Telcos say a reduction in the Internet access price of copper would lower retail prices for both current and next generation access

EU plan to favour copper networks attacked
BRUSSELS  — The European Commission’s plan to lower Internet access prices to copper networks in order to boost next generation networks is flawed, say Europe’s leading telecom organizations.

In October, Digital Agenda Commissioner Neelie Kroes revealed proposals to reduce copper access prices in a bid to encourage incumbent operators to invest in new fibre-based broadband networks. Telephone companies have built their networks for decades using copper, which is now aging infrastructure. But a new study for ETNO (the European Telecommunications Network Operators association) shows that lowering the price of copper network access could have the opposite effect.

According to the report, carried out for ETNO by Plum Consulting, a reduction in the access price of copper would harm investment since it would lower retail prices in the market for both current and next generation access and thus reduce demand and lower the price for fibre, said the report.

It claims lowering copper prices would also reduce free cash flow, which is likely to reduce discretionary capital expenditure on infrastructure.

Cable Europe also described the Commission’s approach as “a bit short sighted.”
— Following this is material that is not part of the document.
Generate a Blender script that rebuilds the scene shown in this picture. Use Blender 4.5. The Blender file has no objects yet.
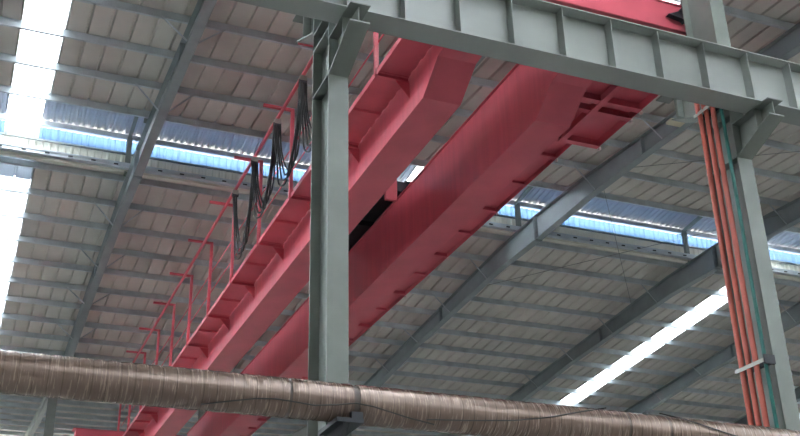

“It overlooks the competitive dynamic at work to which we’re contributing. We’re delivering in Europe today when it comes to competing with incumbents. With these solid competitive credentials, cable is a good reminder that there are natural market forces already at play and pushing incumbents to invest in next generation infrastructure,” said Gregg Svingen, Cable Europe spokesman on Tuesday.

“It’s also worth noting that every regulatory action has a consequence — some can be unforeseen or unintended. Any wash-over effect on the overall market risks distracting investors in other parts of this crucial marketplace. We urge the Commission to consider less intrusive regulation especially as regards costing methodologies,” Svingen continued.

But, said Kroes in October, alternative network providers claim that copper access prices are too high given that the value of operators’ copper assets has largely depreciated. “For the time being, telecom companies are hesitant to commit significant funds to fiber rollout. As a result, incumbents prefer to make good, easy profits on legacy infrastructure rather than invest significant amounts in new fiber networks,” she said.

The commission is committed to fibre optic networks as a means of bringing high-speed 30 Mbps+ broadband to every single European by 2020, with at least 50 per cent having access to a 100 Mbps service.

 
In Canada, the Harper government is drafting a digital economy strategy which may include a broadband speed target. For now, the only regulatory goal is the one set by the Canadian Radio-television and Telecommunications Commission (CRTC), which wants every household in the country to have access to 5 Mbps by the end of 2015.
 
Meanwhile, BCE Inc.’s Bell Canada and Telus Communications Co. are adding fibre optic lines to their networks to keep up with the Internet speeds offered by cable companies.